On the surface, Solace, the first novel by the award-winning playwright and Irish Times contributor Belinda McKeon, appears to be a conventional love story. Mark and Joanne meet in the garden of a Dublin pub and immediately fall for each other, but theirs is a romance played out in the shadow of an ominous prologue. When first we meet Mark, his father, a Longford farmer, is helping him care for a baby girl whose mother is mysteriously absent. McKeon’s skill lies in leading the reader back in time as she details the start of Mark and Joanne’s relationship, then forwards as the fractured family tries to make its way in a world that has been forever changed. Solace was the worthy winner of last year’s Bord Gáis Energy Irish Book of the Year Award. McKeon handles the novel’s complex structure with ease, creating both a subtle examination of the tensions within families and an engaging and entertaining portrait of contemporary Irish life.

Freya McClements

Then Again

Diane Keaton

Fourth Estate, £8.99

Keaton is best known for her role in Woody Allen’s classic comedy Annie Hall, a semifictionalised account of their relationship.

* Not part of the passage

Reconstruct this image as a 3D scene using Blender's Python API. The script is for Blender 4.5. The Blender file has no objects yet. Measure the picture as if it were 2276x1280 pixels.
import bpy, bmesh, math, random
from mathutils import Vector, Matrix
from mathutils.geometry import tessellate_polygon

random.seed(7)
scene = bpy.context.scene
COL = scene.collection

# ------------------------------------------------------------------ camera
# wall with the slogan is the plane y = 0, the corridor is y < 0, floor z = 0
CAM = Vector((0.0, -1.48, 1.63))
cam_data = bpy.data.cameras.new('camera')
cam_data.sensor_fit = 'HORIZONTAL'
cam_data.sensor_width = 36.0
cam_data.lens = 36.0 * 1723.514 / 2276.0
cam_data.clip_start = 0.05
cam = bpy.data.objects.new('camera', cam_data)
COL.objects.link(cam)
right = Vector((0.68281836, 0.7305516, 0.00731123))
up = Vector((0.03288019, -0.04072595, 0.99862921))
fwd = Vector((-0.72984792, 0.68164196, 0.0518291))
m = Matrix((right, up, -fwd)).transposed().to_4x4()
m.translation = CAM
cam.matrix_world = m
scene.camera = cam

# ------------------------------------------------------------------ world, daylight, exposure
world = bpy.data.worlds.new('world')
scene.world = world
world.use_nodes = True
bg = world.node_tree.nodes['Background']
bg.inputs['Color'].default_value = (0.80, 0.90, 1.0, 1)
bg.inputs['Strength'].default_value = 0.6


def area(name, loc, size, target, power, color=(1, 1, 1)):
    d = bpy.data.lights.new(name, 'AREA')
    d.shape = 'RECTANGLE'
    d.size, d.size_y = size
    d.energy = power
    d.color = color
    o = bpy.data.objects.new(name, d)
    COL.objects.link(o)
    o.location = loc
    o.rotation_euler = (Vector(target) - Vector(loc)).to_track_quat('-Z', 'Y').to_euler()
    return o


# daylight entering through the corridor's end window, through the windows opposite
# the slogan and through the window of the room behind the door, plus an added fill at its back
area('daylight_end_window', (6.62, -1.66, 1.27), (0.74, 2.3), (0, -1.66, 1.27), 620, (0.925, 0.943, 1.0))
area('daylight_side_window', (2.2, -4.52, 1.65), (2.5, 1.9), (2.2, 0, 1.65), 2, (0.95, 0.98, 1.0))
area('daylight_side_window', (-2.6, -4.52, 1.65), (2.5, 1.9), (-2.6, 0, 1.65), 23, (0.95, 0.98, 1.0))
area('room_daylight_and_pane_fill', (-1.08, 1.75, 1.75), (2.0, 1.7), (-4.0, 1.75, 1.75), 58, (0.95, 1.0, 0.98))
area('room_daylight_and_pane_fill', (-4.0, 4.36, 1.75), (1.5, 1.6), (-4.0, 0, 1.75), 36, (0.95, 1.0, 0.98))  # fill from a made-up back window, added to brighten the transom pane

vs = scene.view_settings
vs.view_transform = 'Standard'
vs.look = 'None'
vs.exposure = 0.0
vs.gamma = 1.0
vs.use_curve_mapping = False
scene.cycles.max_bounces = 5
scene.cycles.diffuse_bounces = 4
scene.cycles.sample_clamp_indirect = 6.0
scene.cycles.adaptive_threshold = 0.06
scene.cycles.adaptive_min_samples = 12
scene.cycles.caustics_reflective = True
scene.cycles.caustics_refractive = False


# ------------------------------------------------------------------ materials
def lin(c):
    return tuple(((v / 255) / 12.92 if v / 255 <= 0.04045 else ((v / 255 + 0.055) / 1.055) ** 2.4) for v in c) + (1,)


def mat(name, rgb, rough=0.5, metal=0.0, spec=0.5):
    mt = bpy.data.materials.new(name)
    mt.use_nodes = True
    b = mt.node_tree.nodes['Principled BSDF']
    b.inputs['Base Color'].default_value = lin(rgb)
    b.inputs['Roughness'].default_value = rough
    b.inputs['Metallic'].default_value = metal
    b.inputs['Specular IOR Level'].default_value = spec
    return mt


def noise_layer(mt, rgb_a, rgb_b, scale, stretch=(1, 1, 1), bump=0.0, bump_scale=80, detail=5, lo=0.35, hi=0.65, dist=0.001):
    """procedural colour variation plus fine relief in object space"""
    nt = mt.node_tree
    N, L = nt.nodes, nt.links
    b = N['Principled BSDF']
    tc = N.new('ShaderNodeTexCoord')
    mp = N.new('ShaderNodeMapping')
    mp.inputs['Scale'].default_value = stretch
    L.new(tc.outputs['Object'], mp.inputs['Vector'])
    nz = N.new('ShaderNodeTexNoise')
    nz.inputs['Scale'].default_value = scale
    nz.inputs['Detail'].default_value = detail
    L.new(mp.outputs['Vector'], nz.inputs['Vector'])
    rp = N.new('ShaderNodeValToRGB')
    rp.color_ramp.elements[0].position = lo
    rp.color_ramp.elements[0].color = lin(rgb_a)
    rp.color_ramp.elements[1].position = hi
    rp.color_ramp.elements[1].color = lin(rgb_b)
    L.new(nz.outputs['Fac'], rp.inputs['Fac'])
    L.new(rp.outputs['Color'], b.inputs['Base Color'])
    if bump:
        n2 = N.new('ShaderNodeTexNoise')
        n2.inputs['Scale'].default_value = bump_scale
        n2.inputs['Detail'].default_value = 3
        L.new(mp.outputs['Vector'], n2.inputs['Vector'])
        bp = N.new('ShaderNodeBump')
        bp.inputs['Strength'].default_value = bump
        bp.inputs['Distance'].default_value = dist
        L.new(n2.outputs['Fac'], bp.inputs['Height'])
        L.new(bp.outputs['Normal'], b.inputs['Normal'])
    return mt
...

Her memoir has the same scatty energy and endearing self-effacement, but the surprise is that it is not just an account of her life but also a kind of love letter to her mother. Dorothy Hall had artistic inclinations (photographs of some of her collages are included) but gave them up to become the classic 1950s Californian homemaker. Some of Hall’s diary entries are here too, and they reveal a woman who, despite her intense love for her husband and children, struggled to find a means of self-expression. Rather than being a chronology, the book itself has a collage structure, and, in addition to her family, Keaton writes about her relationships with Allen, Warren Beatty and Al Pacino (she’s old-school discreet) and about the challenges and delights of late motherhood – she adopted two children in her 50s. An unusual celebrity memoir, then, but an enjoyable one.

Cathy Dillon

Unspoken

Gerard Stembridge

Old Street, £9.99

Gerard Stembridge’s third novel is about Ireland under a Fianna Fáil government, during a period of economic growth, but don’t panic: Unspoken isn’t a Celtic Tiger novel. Instead it follows a varied assortment of characters through the turbulent 1960s: the ageing, increasingly blind president, Éamon de Valera; Gavin Bloom, a homosexual floor manager at the new Teilifís Éireann; Baz Molloy, a cameraman; Corman Kiely, an architect; a young and rapacious Charles J Haughey (known as the Lizard); and, most movingly, Dom, or Donogh O’Malley, Limerick man and minister for education under Seán Lemass, who made education free for Irish children. And, representing the plain people of Ireland, there is the Strong family. The book’s length and steadfast devotion to the ordinary make for occasional longueurs, but, throughout, Stembridge is reminding us that the larger moods of history begin in the small moods of individual moments, and he has done an excellent job of capturing both.